Rebecca Chipkin and Helen Kohn rediscovered a masterpiece by English Painter Helen Saunders, a member of the Vorticist movement. This painting will debut this October at London’s Courtauld Gallery.
Vorticism was a literary and artistic movement that flourished between 1912 and 1915 in England. The movement attempted to relate art to industrialization and spotlighted the role of machines in human societies.
The lost work, titled Atlantic City (1915) was detected in 2019 by two of Courtauld’s former students beneath another painting: Praxitella.
Praxitella is a portrait of film critic and curator Iris Barry by Wyndham Lewis, the founder of the Vorticist movement. The surface of Praxitella raised suspicion of it being composed above another painting due to its uneven and odd coloring that was visible through the cracks in the paint’s layers.
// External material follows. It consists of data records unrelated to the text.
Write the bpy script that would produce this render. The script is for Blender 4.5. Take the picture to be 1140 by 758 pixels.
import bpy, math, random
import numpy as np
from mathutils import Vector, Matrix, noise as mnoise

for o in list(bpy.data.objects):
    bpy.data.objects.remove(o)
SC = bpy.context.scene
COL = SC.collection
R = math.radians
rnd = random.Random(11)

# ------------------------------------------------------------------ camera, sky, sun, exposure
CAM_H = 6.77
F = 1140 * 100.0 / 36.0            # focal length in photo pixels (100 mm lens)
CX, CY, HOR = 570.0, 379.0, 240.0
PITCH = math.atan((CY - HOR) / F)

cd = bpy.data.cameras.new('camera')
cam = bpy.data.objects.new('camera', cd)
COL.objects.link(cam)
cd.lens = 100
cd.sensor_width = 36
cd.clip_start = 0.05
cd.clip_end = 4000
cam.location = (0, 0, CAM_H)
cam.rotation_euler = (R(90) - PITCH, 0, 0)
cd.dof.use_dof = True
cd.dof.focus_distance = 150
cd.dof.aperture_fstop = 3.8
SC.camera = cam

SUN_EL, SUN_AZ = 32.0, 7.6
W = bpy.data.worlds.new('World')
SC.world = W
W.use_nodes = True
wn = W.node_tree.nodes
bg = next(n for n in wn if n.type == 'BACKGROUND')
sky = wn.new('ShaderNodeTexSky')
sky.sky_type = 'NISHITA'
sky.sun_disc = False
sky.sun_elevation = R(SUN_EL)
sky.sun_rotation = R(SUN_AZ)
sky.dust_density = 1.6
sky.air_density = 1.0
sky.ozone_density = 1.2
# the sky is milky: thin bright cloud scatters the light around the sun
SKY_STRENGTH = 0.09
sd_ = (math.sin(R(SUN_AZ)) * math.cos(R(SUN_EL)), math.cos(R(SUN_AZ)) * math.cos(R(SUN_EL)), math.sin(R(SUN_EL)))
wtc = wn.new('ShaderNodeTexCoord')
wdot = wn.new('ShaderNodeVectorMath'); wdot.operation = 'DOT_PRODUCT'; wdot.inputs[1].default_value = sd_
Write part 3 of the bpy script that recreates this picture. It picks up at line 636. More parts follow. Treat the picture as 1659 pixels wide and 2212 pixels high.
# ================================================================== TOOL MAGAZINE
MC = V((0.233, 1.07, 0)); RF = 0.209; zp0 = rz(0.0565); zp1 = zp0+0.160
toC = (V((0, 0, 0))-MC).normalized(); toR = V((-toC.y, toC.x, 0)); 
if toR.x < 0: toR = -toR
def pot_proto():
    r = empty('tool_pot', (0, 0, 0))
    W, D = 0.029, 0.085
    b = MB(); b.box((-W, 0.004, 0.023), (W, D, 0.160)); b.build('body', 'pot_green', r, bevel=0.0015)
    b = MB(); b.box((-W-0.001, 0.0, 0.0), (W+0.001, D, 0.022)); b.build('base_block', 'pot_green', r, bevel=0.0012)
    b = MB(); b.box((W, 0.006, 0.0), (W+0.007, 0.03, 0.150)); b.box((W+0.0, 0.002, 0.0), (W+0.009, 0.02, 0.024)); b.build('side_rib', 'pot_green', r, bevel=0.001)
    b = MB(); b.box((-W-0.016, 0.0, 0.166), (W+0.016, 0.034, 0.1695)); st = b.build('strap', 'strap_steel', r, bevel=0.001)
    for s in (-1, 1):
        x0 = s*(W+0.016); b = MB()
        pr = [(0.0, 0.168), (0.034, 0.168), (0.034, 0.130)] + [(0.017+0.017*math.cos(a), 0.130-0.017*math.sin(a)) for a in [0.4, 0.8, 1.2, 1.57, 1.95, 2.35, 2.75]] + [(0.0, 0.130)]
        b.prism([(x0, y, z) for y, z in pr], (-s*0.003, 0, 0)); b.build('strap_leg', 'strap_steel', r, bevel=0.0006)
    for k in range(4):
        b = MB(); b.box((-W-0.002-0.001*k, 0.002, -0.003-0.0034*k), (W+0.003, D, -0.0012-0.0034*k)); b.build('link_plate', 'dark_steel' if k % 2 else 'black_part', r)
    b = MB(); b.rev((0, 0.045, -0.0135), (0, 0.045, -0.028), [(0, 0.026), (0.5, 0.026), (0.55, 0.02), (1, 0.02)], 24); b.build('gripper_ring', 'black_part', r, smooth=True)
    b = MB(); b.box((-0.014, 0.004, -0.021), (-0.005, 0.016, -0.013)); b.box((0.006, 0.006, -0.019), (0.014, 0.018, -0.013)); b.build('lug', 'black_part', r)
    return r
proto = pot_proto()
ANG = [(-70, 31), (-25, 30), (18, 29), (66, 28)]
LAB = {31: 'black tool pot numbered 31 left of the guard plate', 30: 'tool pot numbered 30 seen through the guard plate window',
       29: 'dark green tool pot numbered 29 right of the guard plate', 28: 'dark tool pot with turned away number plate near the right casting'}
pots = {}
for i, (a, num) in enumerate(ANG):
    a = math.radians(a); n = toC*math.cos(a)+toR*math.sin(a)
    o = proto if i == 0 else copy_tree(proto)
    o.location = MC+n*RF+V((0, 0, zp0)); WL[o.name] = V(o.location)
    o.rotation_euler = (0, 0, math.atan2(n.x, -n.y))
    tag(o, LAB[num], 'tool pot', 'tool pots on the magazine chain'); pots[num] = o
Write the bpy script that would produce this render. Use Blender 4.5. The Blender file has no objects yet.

Chipkin and Kohn had run an X-ray analysis of Praxitella to find Saunder’s work of a fragmented black and white metropolis evoking a style inspired by Cubism. The duo identified the underpainting to be a reproduced image of Atlantic City in Blast, the Avant-grade journal of the Vorticist movement.
“We realized that when we turned the image of Atlantic City [in Blast] upside down, it had striking similarities with the composition seen in our X-ray of Praxitella,” said Chipkin and Kohn. “We were flabbergasted. It has taken 100 years to rediscover Atlantic City. It gives hope that there are other hidden Vorticist paintings waiting to be found.”
Saunders was one of two women to join the Vorticists, a group of avant-garde painters and writers active in London in the early 20th century. The artists of the movement favored an angular style, bright colors, and urban and industrial subjects.
Poet Ezra Pound coined the term “Vorticists,” which Wyndham Lewis, a cofounder, once described such: “You think at once of a whirlpool. At the heart of the whirlpool is a great silent place where all the energy is concentrated, and there at the point of concentration is the Vorticist.”
The movement largely disbanded after World War I, and few paintings from its members survived. Praxitella, on loan from the Leeds Art Gallery, will be displayed alongside the X-ray and partial color reconstruction of Atlantic City in “Helen Saunders: Modernist Rebel,” opening at the Courtauld Gallery on October 14.
“It is hoped the rediscovery of this major work will spark greater interest in Saunders’ work and the work of other female painters, whose work has historically been overshadowed by their male contemporaries,” the Courtauld added.